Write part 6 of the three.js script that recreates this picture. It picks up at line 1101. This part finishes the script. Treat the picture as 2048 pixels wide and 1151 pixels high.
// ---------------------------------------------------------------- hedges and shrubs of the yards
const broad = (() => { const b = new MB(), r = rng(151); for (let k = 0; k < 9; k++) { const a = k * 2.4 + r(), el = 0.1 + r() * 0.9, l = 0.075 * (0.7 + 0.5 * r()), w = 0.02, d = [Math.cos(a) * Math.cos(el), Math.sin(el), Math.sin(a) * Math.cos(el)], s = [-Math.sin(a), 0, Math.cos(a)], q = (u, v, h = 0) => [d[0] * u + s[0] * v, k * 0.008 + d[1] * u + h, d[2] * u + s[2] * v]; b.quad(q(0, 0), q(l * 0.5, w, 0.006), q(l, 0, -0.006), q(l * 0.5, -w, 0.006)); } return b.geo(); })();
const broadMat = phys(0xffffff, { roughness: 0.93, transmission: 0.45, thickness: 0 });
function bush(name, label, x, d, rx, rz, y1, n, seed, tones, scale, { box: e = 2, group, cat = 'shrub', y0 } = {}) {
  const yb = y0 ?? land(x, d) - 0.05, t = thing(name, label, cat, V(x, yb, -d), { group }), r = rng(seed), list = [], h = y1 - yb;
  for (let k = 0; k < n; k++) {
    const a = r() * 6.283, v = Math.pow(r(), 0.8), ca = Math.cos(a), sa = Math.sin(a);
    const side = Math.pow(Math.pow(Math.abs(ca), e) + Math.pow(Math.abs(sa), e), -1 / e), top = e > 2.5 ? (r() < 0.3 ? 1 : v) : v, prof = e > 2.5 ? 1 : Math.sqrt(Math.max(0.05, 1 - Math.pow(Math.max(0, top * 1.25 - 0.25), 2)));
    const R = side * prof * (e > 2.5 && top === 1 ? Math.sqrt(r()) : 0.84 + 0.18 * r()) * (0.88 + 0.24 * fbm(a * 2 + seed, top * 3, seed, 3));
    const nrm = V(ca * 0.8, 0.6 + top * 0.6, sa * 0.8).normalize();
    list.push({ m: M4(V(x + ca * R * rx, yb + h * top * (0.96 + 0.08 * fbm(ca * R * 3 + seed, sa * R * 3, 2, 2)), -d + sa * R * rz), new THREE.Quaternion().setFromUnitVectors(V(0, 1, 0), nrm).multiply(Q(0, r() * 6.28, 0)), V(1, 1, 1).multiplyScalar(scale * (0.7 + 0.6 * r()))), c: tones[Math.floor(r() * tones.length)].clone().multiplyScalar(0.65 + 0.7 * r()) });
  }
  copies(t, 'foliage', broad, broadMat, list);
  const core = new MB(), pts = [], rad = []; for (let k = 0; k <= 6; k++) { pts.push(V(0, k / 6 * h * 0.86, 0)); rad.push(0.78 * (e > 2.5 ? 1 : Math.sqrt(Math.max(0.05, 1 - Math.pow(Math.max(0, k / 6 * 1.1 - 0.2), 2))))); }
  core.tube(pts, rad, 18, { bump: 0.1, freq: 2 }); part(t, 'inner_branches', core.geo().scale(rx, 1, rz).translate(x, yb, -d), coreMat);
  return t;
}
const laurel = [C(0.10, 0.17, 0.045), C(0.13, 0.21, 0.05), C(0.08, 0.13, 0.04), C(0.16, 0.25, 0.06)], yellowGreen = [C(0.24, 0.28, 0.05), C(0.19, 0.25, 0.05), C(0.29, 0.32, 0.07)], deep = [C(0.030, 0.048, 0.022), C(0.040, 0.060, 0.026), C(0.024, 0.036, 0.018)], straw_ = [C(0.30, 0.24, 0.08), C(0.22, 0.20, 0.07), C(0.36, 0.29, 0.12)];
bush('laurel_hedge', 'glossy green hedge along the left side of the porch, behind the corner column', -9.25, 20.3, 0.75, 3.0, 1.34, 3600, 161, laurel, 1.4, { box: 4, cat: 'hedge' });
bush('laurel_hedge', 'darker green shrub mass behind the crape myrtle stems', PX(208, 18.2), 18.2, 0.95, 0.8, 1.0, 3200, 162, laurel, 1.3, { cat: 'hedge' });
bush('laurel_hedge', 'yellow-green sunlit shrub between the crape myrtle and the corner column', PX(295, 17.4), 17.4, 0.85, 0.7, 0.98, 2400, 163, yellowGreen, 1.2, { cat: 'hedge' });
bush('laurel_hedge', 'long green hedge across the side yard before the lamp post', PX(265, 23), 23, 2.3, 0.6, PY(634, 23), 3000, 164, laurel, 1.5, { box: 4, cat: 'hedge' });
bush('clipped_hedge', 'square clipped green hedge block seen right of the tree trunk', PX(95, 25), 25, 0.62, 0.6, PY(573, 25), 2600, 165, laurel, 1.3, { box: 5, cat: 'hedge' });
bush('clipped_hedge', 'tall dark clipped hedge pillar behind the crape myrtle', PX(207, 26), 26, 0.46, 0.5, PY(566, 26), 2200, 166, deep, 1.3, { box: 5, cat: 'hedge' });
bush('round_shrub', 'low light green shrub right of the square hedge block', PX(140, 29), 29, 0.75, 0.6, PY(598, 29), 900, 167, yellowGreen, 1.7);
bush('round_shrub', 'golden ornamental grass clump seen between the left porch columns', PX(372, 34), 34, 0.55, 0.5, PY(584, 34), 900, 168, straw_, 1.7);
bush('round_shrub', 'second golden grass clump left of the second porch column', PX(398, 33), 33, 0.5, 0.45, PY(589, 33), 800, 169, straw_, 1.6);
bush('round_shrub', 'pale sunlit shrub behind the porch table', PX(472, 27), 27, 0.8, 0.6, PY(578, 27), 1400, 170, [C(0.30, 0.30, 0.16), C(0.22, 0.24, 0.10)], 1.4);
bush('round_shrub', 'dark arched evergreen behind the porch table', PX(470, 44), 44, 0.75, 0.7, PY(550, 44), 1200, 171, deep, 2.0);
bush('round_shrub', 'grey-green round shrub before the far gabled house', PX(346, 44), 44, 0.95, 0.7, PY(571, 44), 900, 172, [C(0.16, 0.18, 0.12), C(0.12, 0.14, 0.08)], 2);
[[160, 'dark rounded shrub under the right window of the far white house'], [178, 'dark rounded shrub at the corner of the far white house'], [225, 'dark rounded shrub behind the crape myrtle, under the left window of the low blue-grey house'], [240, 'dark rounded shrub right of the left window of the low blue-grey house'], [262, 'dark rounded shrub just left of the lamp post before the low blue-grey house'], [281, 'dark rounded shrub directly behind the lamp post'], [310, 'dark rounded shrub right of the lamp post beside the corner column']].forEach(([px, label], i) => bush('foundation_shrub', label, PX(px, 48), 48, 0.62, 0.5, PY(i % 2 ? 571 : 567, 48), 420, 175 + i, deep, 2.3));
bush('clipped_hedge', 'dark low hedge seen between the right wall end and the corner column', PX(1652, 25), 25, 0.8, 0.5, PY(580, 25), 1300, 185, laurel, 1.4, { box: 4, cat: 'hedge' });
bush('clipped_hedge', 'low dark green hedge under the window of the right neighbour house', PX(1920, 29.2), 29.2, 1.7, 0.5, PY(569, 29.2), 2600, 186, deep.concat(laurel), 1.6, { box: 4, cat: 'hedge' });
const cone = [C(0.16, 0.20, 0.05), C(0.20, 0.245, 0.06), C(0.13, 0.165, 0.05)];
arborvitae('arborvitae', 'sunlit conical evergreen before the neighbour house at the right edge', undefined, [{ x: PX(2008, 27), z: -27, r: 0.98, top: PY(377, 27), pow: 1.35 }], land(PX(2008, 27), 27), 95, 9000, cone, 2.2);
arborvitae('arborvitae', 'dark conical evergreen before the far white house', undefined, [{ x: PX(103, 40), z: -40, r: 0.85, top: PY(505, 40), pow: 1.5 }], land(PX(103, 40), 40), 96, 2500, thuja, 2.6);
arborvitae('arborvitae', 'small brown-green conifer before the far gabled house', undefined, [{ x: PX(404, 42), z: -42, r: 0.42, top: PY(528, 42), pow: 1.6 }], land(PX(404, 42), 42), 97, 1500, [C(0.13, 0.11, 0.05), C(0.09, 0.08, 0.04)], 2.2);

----

## REQUIRED WORK
Find the lines above that include the string "part" and copy them.

## CORRECT ANSWER
Write part 6 of the three.js script that recreates this picture. It picks up at line 1101. This part finishes the script. Treat the picture as 2048 pixels wide and 1151 pixels high.
  core.tube(pts, rad, 18, { bump: 0.1, freq: 2 }); part(t, 'inner_branches', core.geo().scale(rx, 1, rz).translate(x, yb, -d), coreMat);